The Thirty-Seventh Post
Everyone’s out of town. Birnbaum, in Eastern Europe for 12 weeks. Maestro, in China for 8. I got tired of kicking the rewrite around without a real sense of direction, and getting the sense that I was the only one interested in continuing to write, I decided to start another screenplay, with a really dear friend who’ll be my writing partner. It’s something I’m getting more comfortable doing – putting my brain together with someone else’s and see what bastard children we create that I ordinarily wouldn’t on my own. These attempts are all commercial in nature and have nothing to do with the kind of writing I’ve aspired to as a W/writer, but really so they can pay for it.
I’ve a lot to say about my relationship with my mother, and it’s nothing I probably haven’t said already on this blog, so instead of a rant, I’ll sum it all up by saying she makes it easier and easier to disconnect myself from her. I’m tired of parenting her, being her surrogate husband, and I really fucking hate it when she acts like she’s my child. My narcissistic, disingenuously stupid, self-made victim child. Who calls all of this “love and concern”. My father and mother have made me hate hearing the words “I love you”. That’s when I freak. That’s when I cringe. That’s when I feel dirty, in real need of a thorough cleaning. That’s when I want to run. Though I try to put up with, and receive it, because it might be good for me. Or something like that. I don’t know, I’ve got a headache.
The bills are piling up and it’s getting hard to pay them all. Another reason for my commercial aspirations. Oof. I used to put up with being broke a lot better in my 20s. When you’re 34, the feeling of loserishness can creep in. I shake it off by going to the gym. Though my trainer’s gone AWOL. Exhausting myself. Steam emanating.
But, all is not amiss. Silas, the kid I tutored, won the fucking laptop in the writing contest sponsored by the shelter. I handed it to him in the library near the apartment his mom just moved them into and he was the envy of every kid there.

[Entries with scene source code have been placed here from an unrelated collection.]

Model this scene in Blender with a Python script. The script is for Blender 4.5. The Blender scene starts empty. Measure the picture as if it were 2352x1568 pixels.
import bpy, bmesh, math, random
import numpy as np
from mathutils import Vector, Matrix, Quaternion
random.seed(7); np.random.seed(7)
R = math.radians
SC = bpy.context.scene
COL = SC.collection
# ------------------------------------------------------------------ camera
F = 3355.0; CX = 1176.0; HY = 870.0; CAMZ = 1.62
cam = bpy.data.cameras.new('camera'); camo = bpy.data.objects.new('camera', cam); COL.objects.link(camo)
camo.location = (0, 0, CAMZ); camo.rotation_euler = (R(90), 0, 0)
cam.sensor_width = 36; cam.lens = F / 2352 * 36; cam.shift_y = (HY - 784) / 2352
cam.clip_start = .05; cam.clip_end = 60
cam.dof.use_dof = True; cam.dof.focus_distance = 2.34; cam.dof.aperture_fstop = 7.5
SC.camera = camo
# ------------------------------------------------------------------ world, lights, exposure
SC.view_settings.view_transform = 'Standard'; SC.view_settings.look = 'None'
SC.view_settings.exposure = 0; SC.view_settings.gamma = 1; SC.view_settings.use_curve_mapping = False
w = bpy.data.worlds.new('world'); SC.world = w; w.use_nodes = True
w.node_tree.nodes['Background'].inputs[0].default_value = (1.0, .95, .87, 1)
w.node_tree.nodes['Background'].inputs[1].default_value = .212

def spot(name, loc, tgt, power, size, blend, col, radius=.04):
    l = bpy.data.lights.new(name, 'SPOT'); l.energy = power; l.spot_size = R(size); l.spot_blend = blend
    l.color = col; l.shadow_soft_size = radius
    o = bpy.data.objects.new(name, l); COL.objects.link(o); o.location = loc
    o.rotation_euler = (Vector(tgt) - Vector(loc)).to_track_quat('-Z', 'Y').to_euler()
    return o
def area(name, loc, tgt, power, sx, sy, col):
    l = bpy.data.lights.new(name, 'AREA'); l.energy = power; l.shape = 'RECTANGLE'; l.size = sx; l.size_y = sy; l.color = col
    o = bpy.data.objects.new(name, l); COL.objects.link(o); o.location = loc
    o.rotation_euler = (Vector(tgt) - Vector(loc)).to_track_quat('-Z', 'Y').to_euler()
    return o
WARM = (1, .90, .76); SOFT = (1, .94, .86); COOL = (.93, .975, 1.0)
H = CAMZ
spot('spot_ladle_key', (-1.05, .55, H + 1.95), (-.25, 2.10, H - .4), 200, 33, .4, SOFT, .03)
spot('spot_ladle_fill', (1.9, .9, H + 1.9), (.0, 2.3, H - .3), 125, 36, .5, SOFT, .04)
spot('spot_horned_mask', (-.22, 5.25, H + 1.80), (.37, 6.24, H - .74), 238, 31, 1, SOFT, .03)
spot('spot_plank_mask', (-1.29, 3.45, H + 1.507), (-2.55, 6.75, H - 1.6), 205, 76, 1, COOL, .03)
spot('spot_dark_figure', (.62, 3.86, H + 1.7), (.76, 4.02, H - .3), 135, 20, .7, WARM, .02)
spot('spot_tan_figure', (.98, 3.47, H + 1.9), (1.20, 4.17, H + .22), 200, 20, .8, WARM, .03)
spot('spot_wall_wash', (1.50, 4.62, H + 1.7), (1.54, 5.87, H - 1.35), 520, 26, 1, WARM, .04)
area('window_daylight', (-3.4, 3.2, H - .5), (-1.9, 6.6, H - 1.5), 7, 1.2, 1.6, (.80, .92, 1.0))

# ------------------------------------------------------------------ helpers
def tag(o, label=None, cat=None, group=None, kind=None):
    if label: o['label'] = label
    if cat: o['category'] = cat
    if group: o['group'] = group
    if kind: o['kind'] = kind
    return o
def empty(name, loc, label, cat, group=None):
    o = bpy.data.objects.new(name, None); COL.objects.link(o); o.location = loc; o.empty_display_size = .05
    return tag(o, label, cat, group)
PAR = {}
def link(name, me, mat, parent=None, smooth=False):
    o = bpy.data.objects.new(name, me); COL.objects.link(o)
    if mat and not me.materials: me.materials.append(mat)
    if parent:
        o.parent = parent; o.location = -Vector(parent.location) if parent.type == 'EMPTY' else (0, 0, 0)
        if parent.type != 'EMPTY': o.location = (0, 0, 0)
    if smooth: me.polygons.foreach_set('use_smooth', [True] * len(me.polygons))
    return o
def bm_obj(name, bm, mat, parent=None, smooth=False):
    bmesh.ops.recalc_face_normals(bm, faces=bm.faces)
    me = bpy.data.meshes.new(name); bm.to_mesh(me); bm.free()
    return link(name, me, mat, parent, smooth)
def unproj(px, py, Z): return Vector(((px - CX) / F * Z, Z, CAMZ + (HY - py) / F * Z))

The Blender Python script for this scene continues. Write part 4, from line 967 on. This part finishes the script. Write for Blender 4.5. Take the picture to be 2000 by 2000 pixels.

And it’s been a few months since I’ve seen him but his mother rang last week to tell me that in the time since, he’d written a novel that was now being published in hardcover, nationwide. I was agog, filled with pride, terribly moved for them. This’ll help pay for school, college, clothes. And by the time he’s an adult he’ll have had a lifetime of writing and publishing experience. It’s insane. Insanely good. I wish I didn’t have a headache – this shouldn’t sound so subdued.
If I don’t make it and this kid does, honestly, it’d be alright.
congrats to Silas. completely amazing.
my best friend has the same type of mother that you do. it’s exhausting. and it pisses me off. i often wonder how old we’ll be before she finally puts her foot down. really, it’s all very sad.
I don’t know, Mrs. M.; in my humble experience, most adult children of parents like these will continue the way they are and unwittingly try their best to make accommodations and excuses for continuance of these relationships. It takes a big incident, or a trauma, or something life changing like what I’ve been experiencing before we *learn* to object to that treatment. It usually happens when we realize it’s tantamount to literal abuse and have a “we’re not going to take it” moment. I hope your friend reaches that place as soon as possible.
Most people don’t come out of their own bubble long enough to help someone else. Silas is lucky to have you.
Thank you, JaG. I don’t think most people realize that it isn’t such hard work to help. And I never thought for a second I would personally ever have a palpable, positive influence on a child, or anyone, and so in that sense, I’m lucky to have had Silas, too.